The request —
Reproduce all the material exactly, minus any pictures it holds.

====

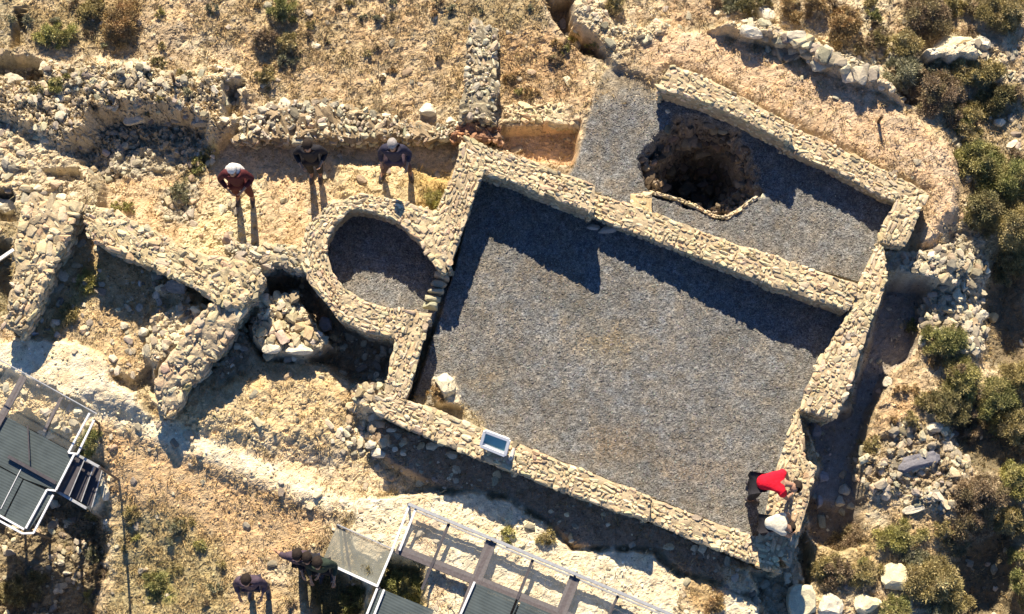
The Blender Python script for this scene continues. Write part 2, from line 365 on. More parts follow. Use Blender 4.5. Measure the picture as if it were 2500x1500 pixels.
# east side
paint([(2170,665),(2240,640),(2250,760),(2220,880),(2160,920),(2110,1030),(2085,1150),(2100,1250),(2080,1340),(1985,1330),(1960,1240),(2000,1140),(1960,1030),(2070,1010)],
      z=-.85, fall=.08, col=(.24,.225,.22), v=.05, r=.08, ro=.015, cf=.07, warp=.05)
paint([(2145,600),(2225,610),(2330,590),(2370,640),(2330,695),(2160,665)], z=.02, fall=.06, col=GREYROCK, r=.9, ro=.08, v=.05)
paint([(1975,1220),(2090,1240),(2100,1320),(2050,1345),(1980,1310)], z=-1.0, fall=.10, zr=-.6, col=(.2,.15,.1))
paint([(1945,1330),(1965,1290),(1985,1400),(1970,1430)], z=-.9, fall=.07, zr=-.6)
paint([(2170,970),(2100,1120),(2150,1060),(2240,1010),(2250,930)], col=(.52,.36,.2), v=.3, cf=.15)
paint([(2100,1100),(2190,1030),(2330,1040),(2370,1130),(2330,1180),(2290,1240),(2180,1200),(2110,1210)], z=-.35, fall=.15, col=(.30,.25,.17), v=.3, r=1.0, ro=.14, cf=.12)
paint([(2170,1250),(2330,1240),(2330,1370),(2170,1380)], col=(.44,.32,.17), v=.8, cf=.2, amt=.8)
paint([(1980,1340),(2160,1280),(2160,1420),(2000,1450)], col=(.42,.33,.15), v=.9, cf=.2, amt=.8)
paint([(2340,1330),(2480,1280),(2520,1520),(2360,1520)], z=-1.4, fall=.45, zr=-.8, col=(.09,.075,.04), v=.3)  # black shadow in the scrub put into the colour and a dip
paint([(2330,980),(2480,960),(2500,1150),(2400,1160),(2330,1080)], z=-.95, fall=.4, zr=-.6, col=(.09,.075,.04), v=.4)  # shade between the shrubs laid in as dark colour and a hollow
paint([(2340,260),(2520,270),(2520,620),(2380,560),(2345,420)], z=-.38, fall=.4, zr=-.3, col=(.34,.27,.16), v=.7, r=.3)
paint([(2185,220),(2240,200),(2245,270),(2215,260)], z=-.25, fall=.06, col=(.2,.15,.1))

# roughness: rocky facets, grain, cracks
f1, f2, cid = cell(X, Y, 5.5, 3); g1, g2, gid = cell(X, Y, 13, 9)
rk = (cid - .5) * 1.1 + (gid - .5) * .7 + (n_hi - .5) * 1.6 + (n_mid - .5) * 1.4
edge = np.maximum(ss(.16, .0, f2 - f1), .8 * ss(.2, .0, g2 - g1))
Z += rough * rk * .75 - cracks * rough * 1.0 * edge
Z += (vn(X, Y, 40, 3) - .5) * .012 * inner
# weathering pits in bare rock
pits = ss(.70, .78, fbm(X, Y, 8, 2, 91)) * ss(.3, .1, veg) * ss(.02, .03, rough) * (1 - grav)
Z -= .04 * pits
dark = ss(.25, .7, fbm(X, Y, 9, 3, 131)); C *= (.82 + .3 * dark)[..., None]
tint = fbm(X, Y, 7, 3, 57) - .5
C[..., 0] *= 1 + tint * .25; C[..., 2] *= 1 - tint * .35
gm = grav[..., None]; C = C + (np.array((.64, .545, .37)) - C) * .20 * (1 - gm); C = C * (1 - gm) * np.array([1.04, 1.03, 1.04]) + C * gm * (1 + (n_lo - .5)[..., None] * .4) * (1 + (n_mid - .5)[..., None] * np.array([.16, .12, .05])); C = np.clip(C, .02, .82)

ny, nx = X.shape
idx = np.arange(nx * ny).reshape(ny, nx)
q = np.stack([idx[:-1, :-1], idx[:-1, 1:], idx[1:, 1:], idx[1:, :-1]], -1).reshape(-1, 4)
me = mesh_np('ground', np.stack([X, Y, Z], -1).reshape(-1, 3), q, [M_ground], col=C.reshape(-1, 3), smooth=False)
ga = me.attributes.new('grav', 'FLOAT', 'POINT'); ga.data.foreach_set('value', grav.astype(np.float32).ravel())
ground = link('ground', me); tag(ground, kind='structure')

def samp(A, x, y):
    i = np.clip(np.searchsorted(GX, x) - 1, 0, nx - 2); j = np.clip(np.searchsorted(GY, y) - 1, 0, ny - 2)
    fx = (x - GX[i]) / (GX[i + 1] - GX[i]); fy = (y - GY[j]) / (GY[j + 1] - GY[j])
    return (A[j, i] * (1 - fx) + A[j, i + 1] * fx) * (1 - fy) + (A[j + 1, i] * (1 - fx) + A[j + 1, i + 1] * fx) * fy
def gz(x, y): return float(samp(Z, np.array([x]), np.array([y]))[0])
def G(px, py):
    """ground point under a place in the photo"""
    z = -.3
    for _ in range(12):
        p = P(px, py, z); z = .5 * z + .5 * gz(p[0], p[1])
    p = P(px, py, z); return np.array([p[0], p[1], z])

# ------------------------------------------------------------------ stones
import bmesh
def ico(sub):
    bm = bmesh.new(); bmesh.ops.create_icosphere(bm, subdivisions=sub, radius=1)
    bm.verts.ensure_lookup_table()
    v = np.array([tuple(a.co) for a in bm.verts]); f = np.array([[a.index for a in t.verts] for t in bm.faces]); bm.free()
    return v, f
I12, T12 = ico(1); I42, T42 = ico(2); I162, T162 = ico(3)
def rock_templates(V, n, block=.6, amp=.22, seed=1):
    r = np.random.default_rng(seed); out = []
    for _ in range(n):
        v = np.sign(V) * np.abs(V) ** block
        v /= np.abs(v).max()
        # chop with random planes for facets
        for _k in range(9):
            nn = r.normal(size=3); nn /= np.linalg.norm(nn); dd = r.uniform(.62, .95)
            s_ = v @ nn; v = v - np.outer(np.maximum(s_ - dd, 0), nn)
        v = v * (1 + r.normal(size=(len(v), 1)) * amp * .25)
        out.append(v)
    return np.array(out)
TS42 = rock_templates(I42, 24, .55, .30, 1); TS12 = rock_templates(I12, 12, .8, .3, 2); TS162 = rock_templates(I162, 8, .75, .16, 3)
PAL = np.array([(.60,.55,.42),(.54,.51,.40),(.54,.46,.34),(.45,.42,.35),(.62,.58,.47),(.52,.43,.31),(.33,.30,.24)])
PAL = PAL * np.array([1.04, .945, .80])
PALW = np.array([.3,.2,.14,.12,.12,.08,.04])
PALG = np.array([(.58,.56,.47),(.48,.47,.41),(.38,.37,.32),(.64,.61,.50),(.50,.43,.33),(.27,.26,.23)])
PALG = PALG * np.array([1.02, .945, .83])
def stones(pos, size, yaw, tilt, TS, T, colors):
    """pos (n,3), size (n,3); returns V, F, C"""
    n = len(pos); k = TS.shape[1]
    t = rng.integers(0, len(TS), n); V = TS[t] * size[:, None, :]
    c, s = np.cos(yaw), np.sin(yaw); ct, st = np.cos(tilt), np.sin(tilt); ta = rng.uniform(0, 6.28, n)
    # tilt about x then yaw
    y = V[..., 1] * ct[:, None] - V[..., 2] * st[:, None]; z = V[..., 1] * st[:, None] + V[..., 2] * ct[:, None]; x = V[..., 0]
    V = np.stack([x * c[:, None] - y * s[:, None], x * s[:, None] + y * c[:, None], z], -1) + pos[:, None, :]
    Fc = (T[None] + (np.arange(n) * k)[:, None, None]).reshape(-1, 3)
    Cc = np.repeat(colors, k, 0)
    return V.reshape(-1, 3), Fc, Cc
def pick(n, pal, wts=None, j=.12):
    c = pal[rng.choice(len(pal), n, p=(wts / wts.sum() if wts is not None and len(wts) == len(pal) else None))]
    return c * (1 + rng.normal(size=(n, 1)) * j) * (1 + rng.normal(size=(n, 3)) * .03)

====

Solution to this problem —
The Blender Python script for this scene continues. Write part 2, from line 365 on. More parts follow. Use Blender 4.5. Measure the picture as if it were 2500x1500 pixels.
# east side
paint([(2170,665),(2240,640),(2250,760),(2220,880),(2160,920),(2110,1030),(2085,1150),(2100,1250),(2080,1340),(1985,1330),(1960,1240),(2000,1140),(1960,1030),(2070,1010)],
      z=-.85, fall=.08, col=(.24,.225,.22), v=.05, r=.08, ro=.015, cf=.07, warp=.05)
paint([(2145,600),(2225,610),(2330,590),(2370,640),(2330,695),(2160,665)], z=.02, fall=.06, col=GREYROCK, r=.9, ro=.08, v=.05)
paint([(1975,1220),(2090,1240),(2100,1320),(2050,1345),(1980,1310)], z=-1.0, fall=.10, zr=-.6, col=(.2,.15,.1))
paint([(1945,1330),(1965,1290),(1985,1400),(1970,1430)], z=-.9, fall=.07, zr=-.6)
paint([(2170,970),(2100,1120),(2150,1060),(2240,1010),(2250,930)], col=(.52,.36,.2), v=.3, cf=.15)
paint([(2100,1100),(2190,1030),(2330,1040),(2370,1130),(2330,1180),(2290,1240),(2180,1200),(2110,1210)], z=-.35, fall=.15, col=(.30,.25,.17), v=.3, r=1.0, ro=.14, cf=.12)
paint([(2170,1250),(2330,1240),(2330,1370),(2170,1380)], col=(.44,.32,.17), v=.8, cf=.2, amt=.8)
paint([(1980,1340),(2160,1280),(2160,1420),(2000,1450)], col=(.42,.33,.15), v=.9, cf=.2, amt=.8)
paint([(2340,1330),(2480,1280),(2520,1520),(2360,1520)], z=-1.4, fall=.45, zr=-.8, col=(.09,.075,.04), v=.3)  # black shadow in the scrub put into the colour and a dip
paint([(2330,980),(2480,960),(2500,1150),(2400,1160),(2330,1080)], z=-.95, fall=.4, zr=-.6, col=(.09,.075,.04), v=.4)  # shade between the shrubs laid in as dark colour and a hollow
paint([(2340,260),(2520,270),(2520,620),(2380,560),(2345,420)], z=-.38, fall=.4, zr=-.3, col=(.34,.27,.16), v=.7, r=.3)
paint([(2185,220),(2240,200),(2245,270),(2215,260)], z=-.25, fall=.06, col=(.2,.15,.1))

# roughness: rocky facets, grain, cracks
f1, f2, cid = cell(X, Y, 5.5, 3); g1, g2, gid = cell(X, Y, 13, 9)
rk = (cid - .5) * 1.1 + (gid - .5) * .7 + (n_hi - .5) * 1.6 + (n_mid - .5) * 1.4
edge = np.maximum(ss(.16, .0, f2 - f1), .8 * ss(.2, .0, g2 - g1))
Z += rough * rk * .75 - cracks * rough * 1.0 * edge
Z += (vn(X, Y, 40, 3) - .5) * .012 * inner
# weathering pits in bare rock
pits = ss(.70, .78, fbm(X, Y, 8, 2, 91)) * ss(.3, .1, veg) * ss(.02, .03, rough) * (1 - grav)
Z -= .04 * pits
dark = ss(.25, .7, fbm(X, Y, 9, 3, 131)); C *= (.82 + .3 * dark)[..., None]
tint = fbm(X, Y, 7, 3, 57) - .5
C[..., 0] *= 1 + tint * .25; C[..., 2] *= 1 - tint * .35
gm = grav[..., None]; C = C + (np.array((.64, .545, .37)) - C) * .20 * (1 - gm); C = C * (1 - gm) * np.array([1.04, 1.03, 1.04]) + C * gm * (1 + (n_lo - .5)[..., None] * .4) * (1 + (n_mid - .5)[..., None] * np.array([.16, .12, .05])); C = np.clip(C, .02, .82)

ny, nx = X.shape
idx = np.arange(nx * ny).reshape(ny, nx)
q = np.stack([idx[:-1, :-1], idx[:-1, 1:], idx[1:, 1:], idx[1:, :-1]], -1).reshape(-1, 4)
me = mesh_np('ground', np.stack([X, Y, Z], -1).reshape(-1, 3), q, [M_ground], col=C.reshape(-1, 3), smooth=False)
ga = me.attributes.new('grav', 'FLOAT', 'POINT'); ga.data.foreach_set('value', grav.astype(np.float32).ravel())
ground = link('ground', me); tag(ground, kind='structure')

def samp(A, x, y):
    i = np.clip(np.searchsorted(GX, x) - 1, 0, nx - 2); j = np.clip(np.searchsorted(GY, y) - 1, 0, ny - 2)
    fx = (x - GX[i]) / (GX[i + 1] - GX[i]); fy = (y - GY[j]) / (GY[j + 1] - GY[j])
    return (A[j, i] * (1 - fx) + A[j, i + 1] * fx) * (1 - fy) + (A[j + 1, i] * (1 - fx) + A[j + 1, i + 1] * fx) * fy
def gz(x, y): return float(samp(Z, np.array([x]), np.array([y]))[0])
def G(px, py):
    """ground point under a place in the photo"""
    z = -.3
    for _ in range(12):
        p = P(px, py, z); z = .5 * z + .5 * gz(p[0], p[1])
    p = P(px, py, z); return np.array([p[0], p[1], z])

# ------------------------------------------------------------------ stones
import bmesh
def ico(sub):
    bm = bmesh.new(); bmesh.ops.create_icosphere(bm, subdivisions=sub, radius=1)
    bm.verts.ensure_lookup_table()
    v = np.array([tuple(a.co) for a in bm.verts]); f = np.array([[a.index for a in t.verts] for t in bm.faces]); bm.free()
    return v, f
I12, T12 = ico(1); I42, T42 = ico(2); I162, T162 = ico(3)
def rock_templates(V, n, block=.6, amp=.22, seed=1):
    r = np.random.default_rng(seed); out = []
    for _ in range(n):
        v = np.sign(V) * np.abs(V) ** block
        v /= np.abs(v).max()
        # chop with random planes for facets
        for _k in range(9):
            nn = r.normal(size=3); nn /= np.linalg.norm(nn); dd = r.uniform(.62, .95)
            s_ = v @ nn; v = v - np.outer(np.maximum(s_ - dd, 0), nn)
        v = v * (1 + r.normal(size=(len(v), 1)) * amp * .25)
        out.append(v)
    return np.array(out)
TS42 = rock_templates(I42, 24, .55, .30, 1); TS12 = rock_templates(I12, 12, .8, .3, 2); TS162 = rock_templates(I162, 8, .75, .16, 3)
PAL = np.array([(.60,.55,.42),(.54,.51,.40),(.54,.46,.34),(.45,.42,.35),(.62,.58,.47),(.52,.43,.31),(.33,.30,.24)])
PAL = PAL * np.array([1.04, .945, .80])
PALW = np.array([.3,.2,.14,.12,.12,.08,.04])
PALG = np.array([(.58,.56,.47),(.48,.47,.41),(.38,.37,.32),(.64,.61,.50),(.50,.43,.33),(.27,.26,.23)])
PALG = PALG * np.array([1.02, .945, .83])
def stones(pos, size, yaw, tilt, TS, T, colors):
    """pos (n,3), size (n,3); returns V, F, C"""
    n = len(pos); k = TS.shape[1]
    t = rng.integers(0, len(TS), n); V = TS[t] * size[:, None, :]
    c, s = np.cos(yaw), np.sin(yaw); ct, st = np.cos(tilt), np.sin(tilt); ta = rng.uniform(0, 6.28, n)
    # tilt about x then yaw
    y = V[..., 1] * ct[:, None] - V[..., 2] * st[:, None]; z = V[..., 1] * st[:, None] + V[..., 2] * ct[:, None]; x = V[..., 0]
    V = np.stack([x * c[:, None] - y * s[:, None], x * s[:, None] + y * c[:, None], z], -1) + pos[:, None, :]
    Fc = (T[None] + (np.arange(n) * k)[:, None, None]).reshape(-1, 3)
    Cc = np.repeat(colors, k, 0)
    return V.reshape(-1, 3), Fc, Cc
def pick(n, pal, wts=None, j=.12):
    c = pal[rng.choice(len(pal), n, p=(wts / wts.sum() if wts is not None and len(wts) == len(pal) else None))]
    return c * (1 + rng.normal(size=(n, 1)) * j) * (1 + rng.normal(size=(n, 3)) * .03)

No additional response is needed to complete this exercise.